If a,b,c are all non zero and a+b+c=0,prove that a²/bc +b²/ca +c²/ab=3​

Answer 1

Given that,

a+b+c=0

To prove that:

a²/bc+b²/ac+c²/ab

★Using the following identity,

When x+y+z=0,then x³+y³+z³=3xyz

Now,

a²/bc+b²/ca+c²/ab

Taking LCM,

→a³+b³+c³/abc

★We know that,

a³+b³+c³=3abc

On substitution of the value,we obtain:

→3abc/abc

→3

Thus,a²/bc+b²/ac+c²/ab=3

Hence,proved

Answer 2

Solution:

Given that ;

a, b and c are all non-zero and a + b + c = 0.
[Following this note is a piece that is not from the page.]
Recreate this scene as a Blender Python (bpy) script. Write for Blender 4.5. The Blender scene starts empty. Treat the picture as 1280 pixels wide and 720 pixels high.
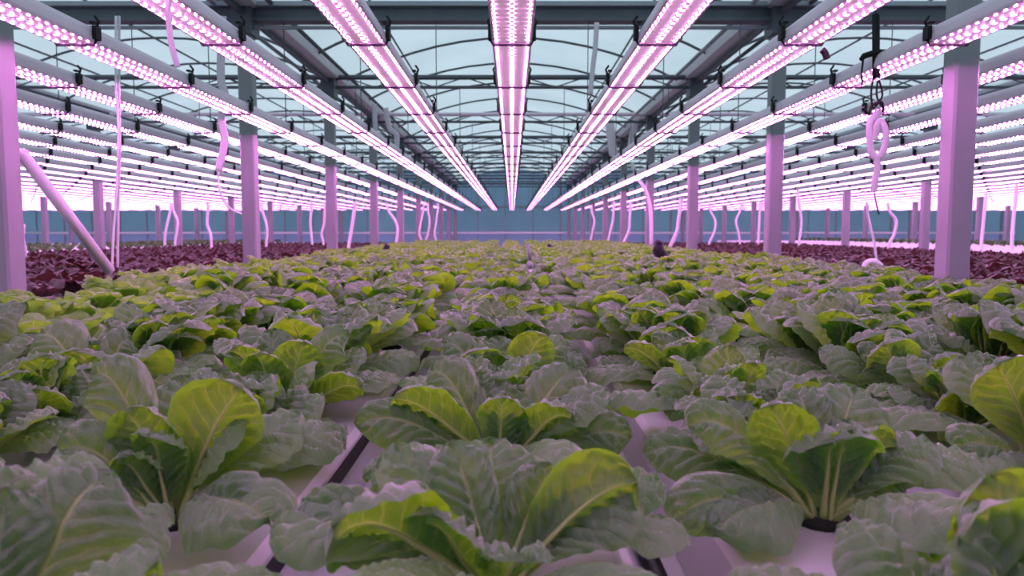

To prove : $\sf \dfrac{a^2}{bc} + \dfrac{b^2}{ca} + \dfrac{c^2}{ab}$

Proof :

We know that ;

When, x + y + z = 0, then x³ + y³ + z³ = 3abc. We will use this identity to prove the above statement. Here we go ;

$\sf \frac{a^2}{bc} + \frac{b^2}{ca} + \frac{c^2}{ab} \\ \\ \bf Taking \: LCM : \\ \\ \sf \implies \frac{a {}^{3} + b {}^{3} + c {}^{3} }{abc} \\ \\ \sf \implies \frac{3abc}{abc}$

Since, a + b + c= 0, so a³ + b³ + c³ = 3abc.

$\sf \implies \frac{3abc}{abc} \\ \\ \sf \implies 3$

Hence, it is proved.